Related Party Transactions and Outside Related Director Information

iRobot Corporation (IRBT)

6/1/2006 Proxy Information

Other than compensation agreements and other arrangements which are described in “Compensation and Other Information Concerning Directors and Officers” and the transactions described below, in 2005, there has not been, and there is not currently proposed, any transaction or series of similar transactions to which we were or will be a party in which the amount involved exceeded or will exceed $60,000 and in which any director, executive officer, holder of five percent or more of any class of our capital stock or any member of their immediate family had or will have a direct or indirect material interest.

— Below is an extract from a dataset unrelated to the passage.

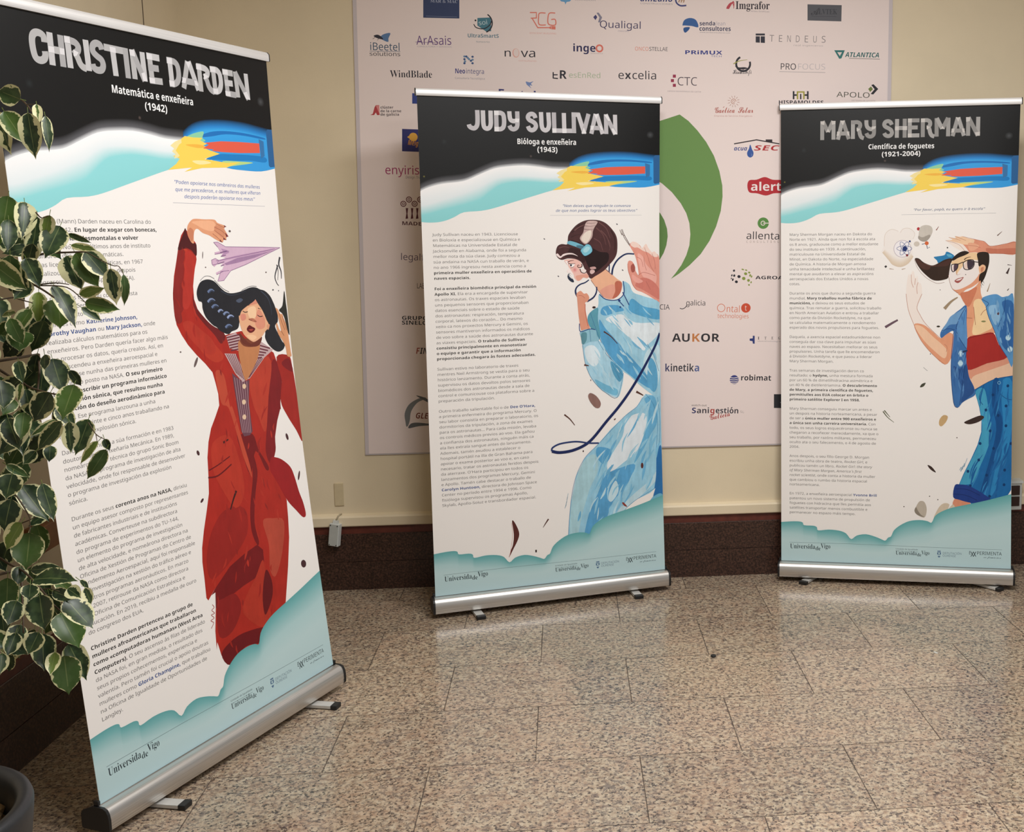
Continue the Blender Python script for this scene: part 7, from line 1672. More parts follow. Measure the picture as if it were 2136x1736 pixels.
('C','a8766a',2.37,0.95,'738.7 2131.1 735.6 2139.0'),
('C','a8766a',2.37,0.95,'747.7 2131.6 749.6 2139.8'),
('C','a8766a',2.37,0.95,'755.7 2127.8 762.1 2134.1'),
('C','a8766a',2.37,0.95,'760.7 2120.6 769.8 2123.3'),
('T','c','b0564c',659.3,2066.6,750.0,2067.7,23.31,'Gaelica'),
('C','b0564c',1.89,None,'697.9 2088.1 703.7 2093.7'),
('T','c','b0564c',763.5,2066.8,831.3,2067.8,23.35,'Solar'),
('T','l','c08a84',659.2,2050.8,826.4,2050.1,7.01,'Empresa de Servicios Energéticos'),
('L','3a3438',4.79,None,'746.0 1935.6 844.6 1952.5 945.6 1935.4'),
('P','3a3438',0.0,'885.0 1954.3 914.2 1954.3 914.3 1942.1 885.0 1945.9'),
('T','B','3a4c8c',745.0,1907.4,804.3,1907.3,17.91,'acua'),
('S','3f5fa4',0.0,'816.9 1932.7 824.7 1912.9 831.5 1898.8 828.6 1883.7 816.9 1877.1 806.2 1883.7 803.3 1897.9 811.1 1914.8'),
('S','a9c0e0',0.0,'821.8 1896.9 824.7 1889.4 820.8 1882.8 823.7 1890.3'),
('T','B','b5383c',832.5,1907.3,944.7,1907.1,21.72,'SEC'),
('S','b8343c',0.0,'804.4 1756.7 813.2 1779.5 844.9 1782.2 881.6 1793.5 915.9 1782.0 960.1 1778.9 970.0 1756.0 960.4 1726.4 921.1 1722.8 886.7 1713.5 847.5 1723.2 813.2 1728.1'),
('T','h','f0e6e4',818.1,1734.8,956.4,1734.1,36.25,'alert'),
('E','5f8f4c',0.0,875.3,1593.8,25.1,25.0,0),
('R','e9dcd6',874.3,1593.8,8.86,3.45,0.3,6.0),
('L','e9dcd6',3.41,None,'874.3 1593.8 900.9 1593.6'),
('T','r','38363a',798.7,1525.1,950.6,1521.8,31.86,'allenta'),
('T','l','a89a90',799.7,1508.7,808.5,1508.6,9.65,'C'),
('T','l','a89a90',814.9,1508.5,823.8,1508.5,9.65,'O'),
('T','l','a89a90',830.2,1508.4,839.1,1508.3,9.65,'N'),
('T','l','a89a90',845.5,1508.3,854.3,1508.2,9.66,'S'),
('T','l','a89a90',860.7,1508.1,869.6,1508.0,9.66,'U'),
('T','l','a89a90',876.0,1508.0,884.9,1507.9,9.66,'L'),
('T','l','a89a90',891.3,1507.8,900.2,1507.7,9.67,'T'),
('T','l','a89a90',906.6,1507.7,915.5,1507.6,9.67,'I'),
('T','l','a89a90',922.0,1507.5,930.9,1507.5,9.67,'N'),
('T','l','a89a90',937.3,1507.4,946.2,1507.3,9.68,'G'),
('P','6f9455',0.0,'509.5 2059.9 547.6 2032.5 585.8 1992.9 624.1 1943.7 657.7 1885.0 681.7 1818.9 694.2 1757.2 695.1 1709.7 687.1 1647.8 666.4 1581.0 636.9 1518.9 597.5 1461.5 548.4 1413.8 499.3 1375.8 465.0 1354.4 487.1 1380.7 511.8 1414.2 534.1 1457.4 548.0 1500.5 552.7 1548.4 548.6 1596.3 535.3 1639.3 511.4 1682.2 473.1 1729.9 430.1 1767.9 387.1 1791.6 329.7 1805.9 262.8 1806.2 244.4 1853.1 293.6 1955.6 361.0 2011.4 418.4 2031.0'),
('P','66894d',0.0,'357.0 1683.2 395.3 1664.0 421.6 1640.1 438.2 1611.4 450.4 1573.2 453.0 1539.7 446.9 1501.5 434.4 1468.0 417.1 1439.4 382.9 1415.7 324.6 1406.7'),
('T','r','3a383e',413.2,1221.8,458.4,1220.0,21.99,'CIA'),
('T','r','3a383e',530.8,1237.8,619.0,1235.4,23.07,'galicia'),
('C','3a383e',3.16,None,'503.8 1225.6 514.8 1222.3 528.1 1228.4 536.6 1241.4'),
('E','33323a',0.0,745.4,1387.6,4.77,5.22,-0.3),
('E','33323a',0.0,735.8,1366.8,3.18,5.22,-0.3),
('E','33323a',0.0,746.4,1365.7,4.77,5.75,-0.3),
('E','33323a',0.0,767.6,1361.2,7.43,6.79,-0.3),
('E','33323a',0.0,740.0,1348.0,3.71,6.27,-0.3),
('E','33323a',0.0,755.9,1338.4,6.9,6.28,-0.3),
('E','33323a',0.0,733.7,1353.3,2.12,4.18,-0.3),
('E','8a9a4a',0.0,784.6,1392.3,6.36,3.13,-0.3),
('E','8a9a4a',0.0,799.5,1389.0,5.31,3.13,-0.3),
('E','8a9a4a',0.0,813.3,1378.4,5.31,4.18,-0.3),
('E','8a9a4a',0.0,797.3,1373.4,7.43,6.27,-0.3),
('E','8a9a4a',0.0,817.5,1365.8,4.25,5.75,-0.3),
('E','8a9a4a',0.0,788.9,1352.6,7.97,7.32,-0.3),
('E','8a9a4a',0.0,810.1,1343.9,6.38,6.28,-0.3),
('E','8a9a4a',0.0,823.9,1360.5,3.19,5.23,-0.3),
('E','8a9a4a',0.0,812.3,1324.0,4.26,3.67,-0.3),
('E','8a9a4a',0.0,821.8,1335.4,3.19,4.72,-0.3),
('T','b','35343a',840.9,1348.8,1022.5,1345.5,14.69,'AGROAMB'),
('R','d87858',687.8,1223.9,16.99,2.65,0,6.2832),
('T','l','d87858',709.0,1205.7,772.9,1202.6,29.52,'ntal'),
('E','d0553c',0.0,798.5,1222.2,21.33,21.08,0),
('T','l','f0e2dc',793.2,1210.7,802.8,1210.6,24.26,'t'),
('T','l','d87858',670.7,1179.9,811.9,1175.6,19.0,'technologies'),
('T','h','38363a',467.7,1077.9,551.4,1076.4,35.94,'AU'),
('T','h','c98350',552.4,1076.3,592.8,1075.6,35.99,'K'),
('T','h','38363a',593.8,1075.6,680.0,1074.0,36.03,'OR'),
('P','36427c',0.0,'829.6 1097.9 838.2 1097.8 838.3 1061.6 829.7 1062.8 828.6 1073.5 815.7 1075.9 815.7 1085.4 829.6 1086.2'),
('T','s','5a545c',851.1,1080.5,860.8,1080.4,12.77,'I'),
('T','s','5a545c',882.2,1080.0,891.9,1079.8,12.78,'T'),
('T','s','5a545c',913.4,1079.4,923.1,1079.3,12.78,'E'),
('T','s','5a545c',944.6,1078.9,954.3,1078.7,12.79,'G'),
('T','s','5a545c',975.9,1078.3,985.6,1078.1,12.8,'A'),
('T','l','8a848c',851.1,1071.0,986.7,1066.4,5.33,'advanced technology solutions'),
('T','b','4a4c70',433.7,946.0,457.0,945.6,32.97,'k'),
('T','b','45444c',458.1,945.5,564.4,943.3,33.02,'inetik'),
('T','b','5a6a9c',565.4,943.3,591.0,942.8,33.06,'a'),
('E','3f4484',0.0,746.0,902.1,20.41,20.38,0),
('C','e9dcd6',3.22,None,'726.2 912.2 745.0 909.6 765.4 913.5'),
('C','e9dcd6',3.22,None,'724.6 903.6 745.0 901.1 766.4 904.9'),
('C','e9dcd6',3.22,None,'726.2 895.0 744.9 892.5 764.3 896.4'),
('C','e9dcd6',3.22,None,'729.9 887.4 744.9 885.0 761.1 888.9'),
('T','b','35343a',774.0,898.3,914.1,894.2,24.72,'robimat'),
('P','35363a',0.0,'926.3 832.5 977.3 831.3 977.6 767.4 926.5 769.7'),
('C','a9a9ac',2.17,None,'954.7 794.0 965.5 790.5'),
('T','m','4a4440',552.7,787.3,621.3,784.6,8.61,'watch-out'),
('T','h','3a3c6c',552.5,755.0,573.9,754.5,24.78,'S'),
('T','b','45424a',575.0,754.4,634.0,753.0,24.81,'ani'),
('T','b','b04844',635.1,753.0,658.7,752.4,24.83,'g'),
('T','b','45424a',659.8,752.4,766.4,748.7,24.86,'estión'),
('T','l','6a666c',772.9,751.8,791.2,750.2,9.74,'S.L.'),
('T','c','b04844',633.9,720.6,728.6,738.8,23.79,'Galicia'),
]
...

Transactions with our Executive Officers and Directors

In March 2006, the Company entered into executive agreements with each of its executive officers. The executive agreements provide for severance payments equal to 50% of such officer’s annual base salary, as well as certain continued health benefits, in the event that the Company terminates his or her employment other than for cause. In addition, these executive agreements provide that if the Company experiences a change in control and the employment of such officer is terminated without cause, or if such officer terminates his or her employment for certain reasons including a substantial reduction in salary or bonus or geographic movement during the one-year period following the change in control, then all unvested stock options held by such officer become fully-vested and immediately exercisable and such officer is entitled to severance payments equal to 100% of his or her annual base salary and 50% of such officer’s annual bonus, as well as certain continued health benefits. The agreements also provide that all options granted to each officer under the Company’s Amended and Restated 1994 Stock Plan, Amended and Restated 2001 Special Stock Option Plan, Amended and Restated 2004 Stock Option and Incentive Plan and 2005 Stock Option and Incentive Plan, as applicable, will have their vesting accelerated by 25% upon a change in control.

In January 1997, the Company entered into employment agreements with each of Mr. Angle and Ms. Greiner that provide for certain salary, bonus and severance compensation. In February 2004, the Company entered into an employment agreement with Mr. Dyer that provides for certain salary, bonus and severance compensation. Each of these employment agreements was terminated upon the execution of executive agreements by Ms. Greiner and Messrs. Angle and Dyer.

From time to time, the Company’s executive officers enter into stock restriction agreements upon the exercise of their option grants. The Company entered into indemnification agreements with each of its executive officers and directors, providing for indemnification against expenses and liabilities reasonably incurred in connection with their service for us on our behalf.

On December 30, 2002, the Company entered into an independent contractor agreement with Dr. Rodney Brooks, which shall continue until terminated by either party upon 60 days’ written notice. Pursuant and subject to the agreement, Dr. Brooks has received an annual bonus of $66,600 for 2005. If the Company terminates the agreement, Dr. Brooks will be entitled to twelve months severance.

The Company employed Timothy E. Angle, one of Mr. Angle’s siblings, as a web designer and media specialist and paid Mr. Angle $62,828.62 in 2005.